THE POLITICAL CONSCIOUSNESS OF PEASANT WOMEN: ADOLFINA’S VERTRETEN AND DARSTELLEN IN UN DÍA EN LA VIDA OF MANLIO ARGUETA
DOI:
https://doi.org/10.29393/AL64-2CPLF10002Keywords:
Un día en la vida, Manlio Argueta, representation, political consciousness, class consciousnessAbstract
The novel Un día en la vida (1980), by Manlio Argueta, is one of the testimonies that, from fiction writing, best describes the sociopolitical context that preceded the Civil War in El Salvador (1979-1992). It is also a text that grants –unlike other similar writings published in Latin America during the 20th century– relevance to female characters.
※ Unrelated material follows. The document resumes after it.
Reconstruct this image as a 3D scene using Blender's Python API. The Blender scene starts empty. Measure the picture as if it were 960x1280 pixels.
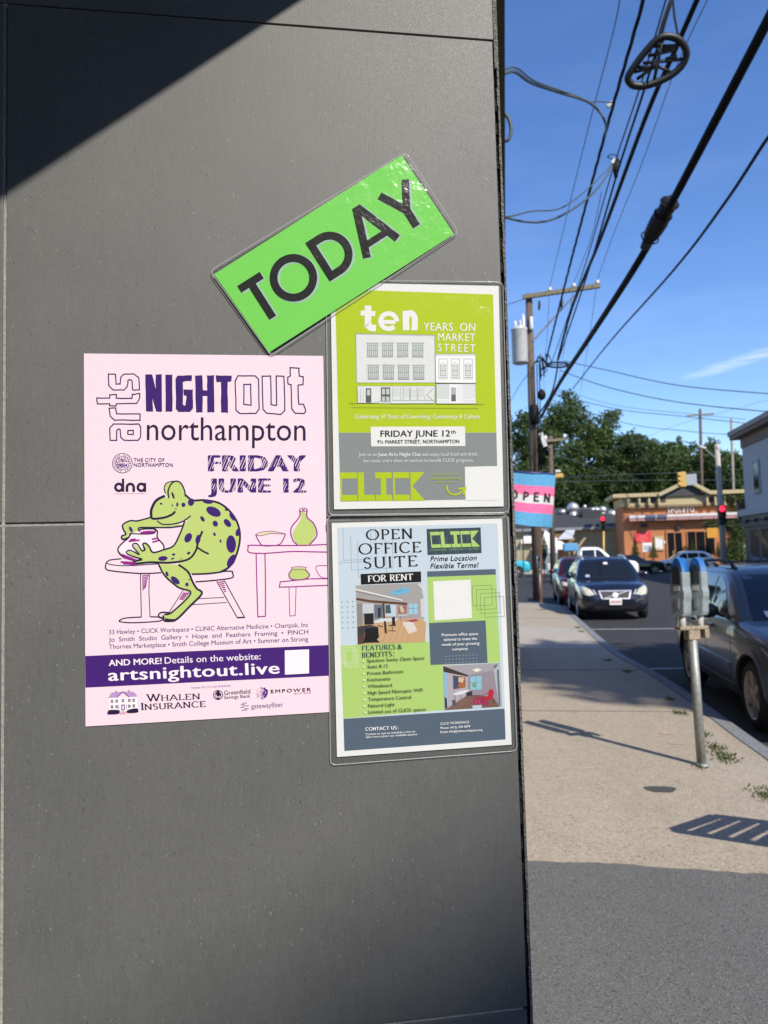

This article examines the chapters of the book in which the character of Adolfina takes center stage, with the aim of evidencing to what extent Argueta’s representation of the political consciousness expressed by this character conflicts with the representation of the others traumatized consciences that circulate in the other female characters. Using as theoretical support Gayatri Chakravorty Spivak’s discussion of representation/vertreten and re-presentation/darstellen in her study “Can the Subaltern Speak?” (1998), it is proposed as a hypothesis that in the representation made of Adolfina the acquisition of a political consciousness and/or class consciousness is expressed.